Model validation for composite structures with partial interaction

Abstract

In the last decades, the use of concrete and steel composite beam structural systems has received significant attention both numerically and experimentally. This popularity is due to the advantages it provides in terms of cost, structural behaviour and construction speed. In a steelcomposite beam, the compressive strength and mass of the concrete slab and the tensile strength of the steel are cleverly combined, and connected with shear struts so that they act compositely. Depending on the grade of connection between both elements, given mainly by the type and number of shear struts, composite beams can be classified in beams with full composite action, with partial composite action or without composite action. In this latter two cases, there exist a relative slip at the interface of both materials. Traditionally, some assumptions were considered in previous studies regarding this horizontal displacement. In this study, by means of the strength of materials theory, it is sought to validate the hypothesis which considersthat the horizontal displacement at the centroid of any cross section is equal to the horizontal displacements at the cross-section edges, which has been considered in former researches.
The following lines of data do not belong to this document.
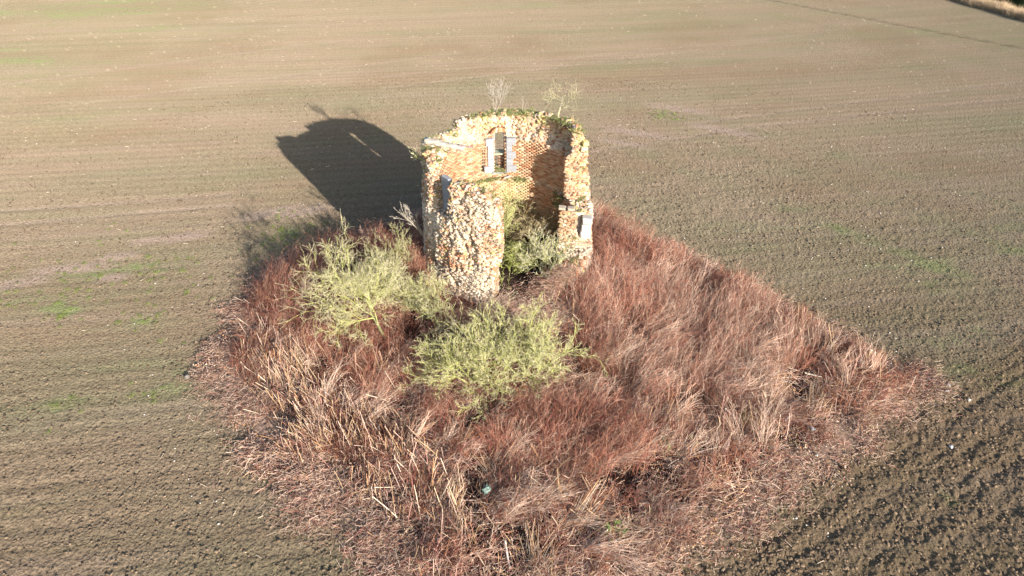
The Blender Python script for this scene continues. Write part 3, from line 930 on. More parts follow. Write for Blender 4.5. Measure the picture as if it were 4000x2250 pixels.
def cane_clump(seed, n, L, lean, cols, twigs, rad, spread=.4, droop=.16):
    rs = np.random.default_rng(seed); P = Pile()
    S = np.stack([rs.uniform(-spread, spread, n), rs.uniform(-spread, spread, n), np.zeros(n) - .05], 1)
    D = norm(np.stack([rs.normal(lean, .22, n), rs.normal(0, .22, n), np.ones(n)], 1))
    Ln = L * rs.uniform(.55, 1.15, n); K = 5; R = rad * rs.uniform(.7, 1.3, n)
    C = np.array(cols)[rs.integers(0, len(cols), n)] * rs.uniform(.75, 1.25, (n, 1))
    nodes = [S]; ds = [D]; d = D
    bd = norm(np.stack([rs.normal(1.0 * (lean > .1), .8, n), rs.normal(0, .8, n), rs.uniform(-.7, -.2, n)], 1))
    for k in range(K):
        d = norm(d + bd * droop * (k + .5) / 2 + rs.normal(0, .05, d.shape))
        nodes.append(nodes[-1] + d * (Ln / K)[:, None]); ds.append(d)
    for k in range(K):
        P.sticks(nodes[k], nodes[k + 1], R * (1 - .15 * k), R * (1 - .15 * (k + 1)), C * (.8 + .08 * k))
    nd = np.stack(nodes, 1); dd = np.stack(ds, 1)
    b = np.repeat(np.arange(n), twigs); i0 = rs.integers(1, K + 1, len(b))
    s = nd[b, i0]; pd = dd[b, i0]
    td = norm(pd + norm(np.cross(pd, rs.normal(0, 1, pd.shape))) * rs.uniform(.4, 1.1, (len(b), 1)))
    tl = rs.uniform(.12, .38, len(b)); mid = s + td * tl[:, None] * .5
    e = mid + norm(td + rs.normal(0, .25, td.shape)) * tl[:, None] * .5
    tc = C[b] * rs.uniform(.8, 1.2, (len(b), 1)); tr = np.full(len(b), rad * .5)
    P.sticks(s, mid, tr, tr * .8, tc); P.sticks(mid, e, tr * .8, tr * .5, tc)
    return P.mesh("cane_clump")

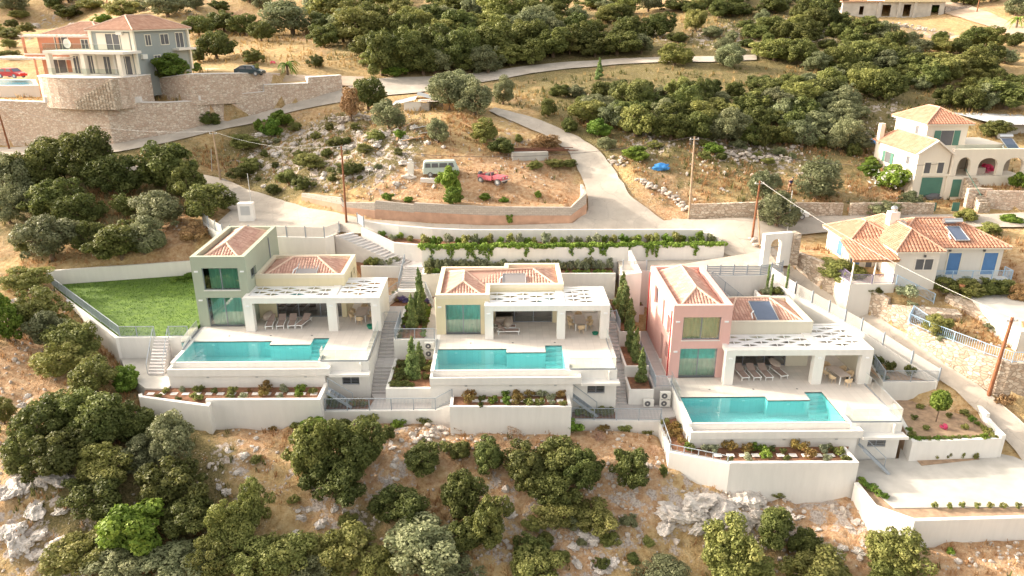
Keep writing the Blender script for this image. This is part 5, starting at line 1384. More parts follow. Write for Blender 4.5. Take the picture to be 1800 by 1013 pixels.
slab('planting_bed', [c0 + Vector((.12, .05, 0)), c1 + Vector((.12, .12, 0)), c2 + Vector((-.05, .12, 0)), RW[5] - Vector((.1, .1, 1.05)), RW[3] - Vector((.1, .1, 2.5))], -5.8, M['soil_dry'])
ribbon('retaining_wall', 'white wall of the upper bed right of the pink villa', [c0 + Vector((0, 0, .1)), c1 + Vector((0, 0, .1)), c2 + Vector((0, 0, .1))], .2, -5.8, W, group='white retaining walls', side=1)
bar_rail('railing', 'grey railing round the upper bed right of the pink villa', [c0 + Vector((.1, .1, .1)), c1 + Vector((.1, .1, .1)), c2 + Vector((0, .1, .1))], 1.0, group='grey bar railings')
slab('path', [(26.62, 60.9, Z3 - .01), (26.62, 57.4, Z3 - .02), (30.2, 57.4, Z3 - .02), (31.5, 58.5, Z3 - .02), (29.6, 62.5, Z3 - .01)], -5.8, M['pave'])
BD = [P(1566, 712, -3.95), P(1590, 758, -3.95), P(1608, 779, -3.95), P(1757, 773, -3.95), P(1728, 742, -3.95), P(1700, 715, -3.95), P(1652, 690, -3.95), P(1575, 695, -3.95)]
slab('planting_bed', BD, -7, M['soil_dry'])
ribbon('retaining_wall', 'white wall round the rose bed with young tree, right of the pink villa', [BD[0] + Vector((0, 0, .15)), BD[2] + Vector((-.25, -.1, .15)), BD[3] + Vector((.1, -.1, .15)), BD[3] + Vector((.5, 1.2, .2))], .28, -7, W, group='white retaining walls', side=1)
for i, (a, b_, z_) in enumerate(((BD[6], BD[5], -2.75), (BD[5], BD[4], -3.2), (BD[4], BD[3], -3.55))):
    ribbon('retaining_wall', ['uppermost', 'middle', 'lowest'][i] + ' white stepped wall between rose bed and road', [Vector((a.x + .1, a.y, z_)), Vector((b_.x + .1, b_.y, z_))], .3, -7, W, group='white retaining walls', side=1)
# lower parking
LP_ = [P(1486, 800, -5.5), P(1594, 800, -5.5), P(1600, 760, -5.5), P(1755, 800, -5.5), P(1870, 830, -5.45), P(1900, 892, -5.45), P(1578, 893, -5.5), P(1498, 842, -5.5)]
slab('lower_parking', [P(1470, 812, -5.5), P(1580, 806, -5.5), P(1588, 760, -5.5), P(1615, 768, -5.5), P(1700, 790, -5.5), P(1765, 795, -5.48), P(1880, 845, -5.45), P(1900, 889, -5.45), P(1572, 893, -5.5), P(1524, 853, -5.5), P(1512, 842, -5.5)], -8, M['concrete'])
LW = [P(1502, 848, -5.3), P(1535, 890, -5.3), P(1608, 916, -5.3), P(1860, 909, -5.3)]
slab('planting_bed', [P(1512, 842, -5.56), P(1524, 853, -5.56), P(1572, 893, -5.56), P(1900, 889, -5.56), P(1900, 908, -5.56), P(1608, 914, -5.56), P(1537, 888, -5.56), P(1504, 846, -5.56)], -8, M['soil_dry'])
ribbon('retaining_wall', 'long low white wall round the lower concrete parking', LW, .3, -9, W, group='white retaining walls', side=1)
mb = MB(); q = [P(1610, 808, -5.49), P(1715, 800, -5.49), P(1722, 808, -5.49), P(1620, 819, -5.49)]; mb.prism([tuple(p) for p in q], -5.52, -5.46); mb.top('planting_bed', M['soil_dry'], kind='structure')
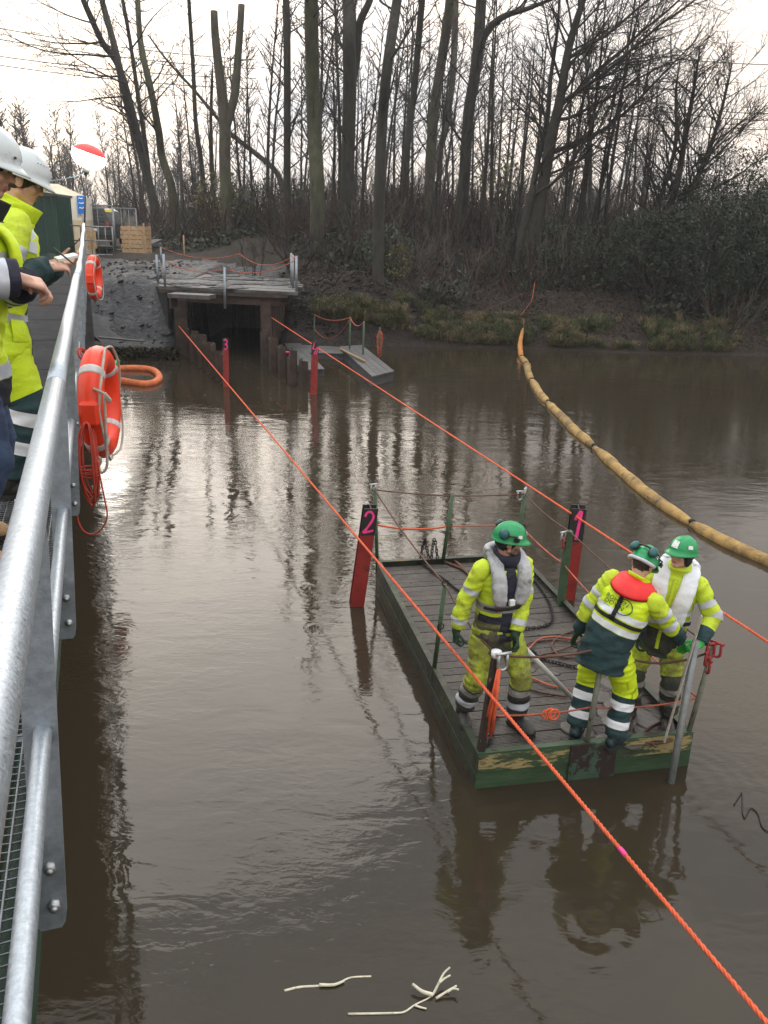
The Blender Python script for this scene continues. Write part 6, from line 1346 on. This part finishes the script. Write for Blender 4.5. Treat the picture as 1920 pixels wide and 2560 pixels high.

To do so, it has been applied an update on the assumption regarding the horizontal displacement at the interface of a simply supported composite beam with partial interaction being null. The slip in this case is the highest possible, therefore it is sufficient to validate composite beams with partial interaction at any rate. This study is aimed to developed a numerical method able to solve the equations defining the stated problem and analyse whether the new assumption on the horizontal displacement may mean a significant effect for modelling composite beams with partial interaction.